After a merger is filed with the Commission, an investigating team will be assigned. The investigating team will liaise with the parties’ legal counsel throughout the investigation process. The typical steps taken by the investigating team during the investigation include contacting customers and competitors of the parties to get their views on the merger, sending out questionnaires to the parties or other market participants, conducting interviews or conference calls with relevant stakeholders, conducting site visits (if necessary) and meeting with the parties. Consultations with the Commission prior to filing a merger are not required. However, should the parties wish to meet with the Commission prior to filing, such a meeting can be arranged. These consultations may be helpful in extremely time-sensitive transactions, or transactions that are likely to have a substantial public interest impact (eg, significant job losses).

Once the investigating team has finalised its investigation, it will submit a report to the Commission’s Executive Committee for decision making.

What is the statutory timetable for clearance? Can it be speeded up?

See question 11 for the statutory periods for clearance in respect of intermediate and large mergers. The Commission published service standards for the review of mergers according to complexity. The table below summarises the Commission’s service standards.
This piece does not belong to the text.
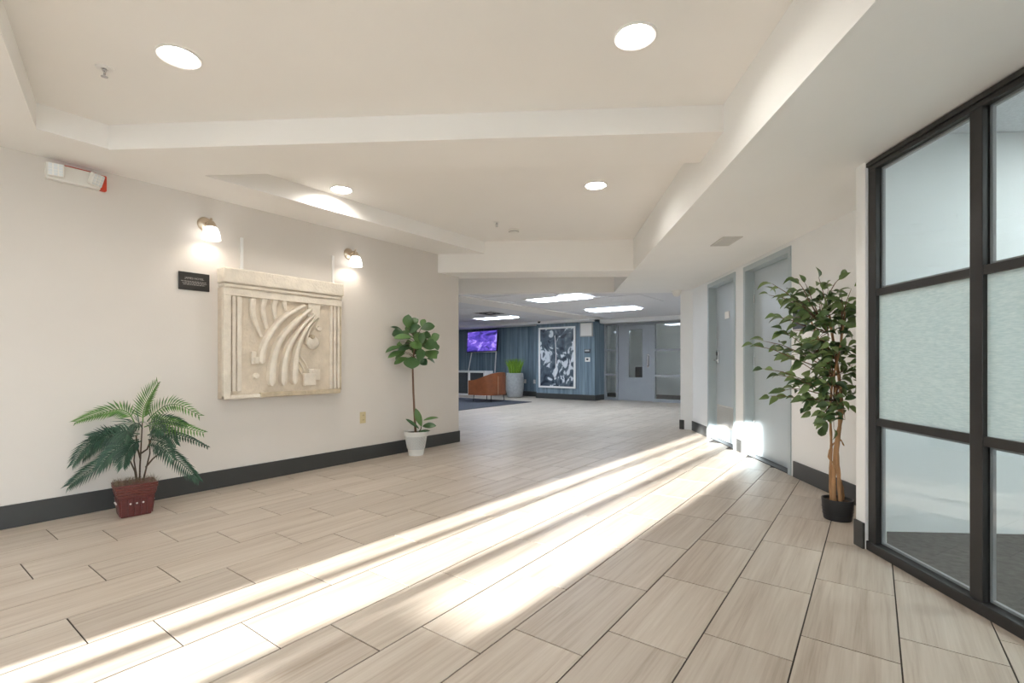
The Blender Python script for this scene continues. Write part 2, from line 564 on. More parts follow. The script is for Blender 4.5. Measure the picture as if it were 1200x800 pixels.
bb.prism([(-2.434, 7.676), (-2.20, 7.676), (-2.20, 7.69), (-2.434, 7.69)], 0, 0.145).box(-2.434, -2.42, 7.69, 12.4, 0, 0.145)
struct(bb.build('baseboard_right', 'baseboard', bevel=0.003), 'dark grey baseboard along the wall with the doors')

# return wall and white end post of the glass partition
wp = MB().prism(bpoly((P_GL - 0.015, 2.845), (1.90, 2.845), (2.03, 3.14), (2.6, 3.14), (5.2, 3.14), (5.2, 3.2), (1.965, 3.2), (P_GL - 0.015, 2.925)), 0, 2.6)
struct(wp.build('wall_partition', 'wall_white', bevel=0.003), 'white end post and return wall beside the glass partition')
bb = MB().prism(bpoly((P_GL - 0.03, 2.845), (P_GL - 0.015, 2.845), (P_GL - 0.015, 2.925), (P_GL - 0.03, 2.925)), 0, 0.145)
struct(bb.build('baseboard_partition', 'baseboard', bevel=0.003), 'short dark baseboard at the foot of the white end post')

# far lounge
wf = MB().box(-13.2, -7.9, 12.33, 12.5, 0, 2.6).box(-7.9, -6.03, 11.9, 12.6, 0, 2.6)
struct(wf.build('wall_far', 'blue_wallpaper'), 'blue grasscloth wall of the far lounge')
struct(MB().box(-13.35, -13.0, 4.4, 12.5, 0, 2.6).build('wall_lounge_side', 'blue_wallpaper'), 'blue side wall of the far lounge')
struct(MB().box(-13.2, WL - 0.15, 4.25, 4.4, 0, 2.6).build('wall_lounge_near', 'wall_paint'), 'near wall of the far lounge')
bb = MB().box(-13.0, -7.914, 12.316, 12.33, 0, 0.15).box(-7.914, -7.9, 11.886, 12.33, 0, 0.15).box(-7.914, -6.016, 11.886, 11.9, 0, 0.15).box(-6.03, -6.016, 11.9, 12.45, 0, 0.15)
struct(bb.build('baseboard_far', 'baseboard'), 'dark baseboard below the blue wall')
# wall over and around the far door, corridor behind it
wd = MB().box(-6.03, -2.42, 12.5, 12.6, 2.10, 2.6).box(-3.0, -2.42, 12.5, 12.6, 0, 2.10)
struct(wd.build('wall_door_far', 'far_door'), 'grey wall above the far door')
wc = MB().box(-7.2, -1.2, 15.4, 15.5, 0, 2.6).box(-7.3, -7.2, 12.6, 15.5, 0, 2.6).box(-1.2, -1.1, 12.6, 15.5, 0, 2.6)
struct(wc.build('wall_corridor', 'wall_white'), 'pale corridor wall seen through the far door glass')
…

These periods are not binding on the Commission and merely serve to indicate the typical time period within which the Commission seeks to review mergers.

Type of merger

Description

Service standard

Phase 1

Non-complex

Parties’ market share is below 15%, no complex control structure and no public interest concerns arise

20 business days

Phase 2

Complex

Transactions involving actual or potential competitors, parties in a vertical (supply) relationship, where the parties hold more than a 15% market share, or raising public interest concerns

45 business days

Phase 3

Very complex

Transactions involving close competitors, high market shares, and requiring specific documents and information from parties (in addition to the prescribed documents and information) as well as third parties

60 business days (intermediate merger)

120 business days (large merger)

Although the Commission aims to finalise Phase 3 large mergers within 120 business days, these can often take much longer to finalise, particularly in circumstances where third parties have raised issues with the merger. There is no formal process in terms of which the merger review period can be fast tracked. However, with mergers that are extremely time sensitive and where delays could result in significant consequences, such as job losses or the closure of a firm, the parties can meet with the Commission prior to filing or during the investigation to explain the challenges and work with the Commission in an attempt to expedite the review.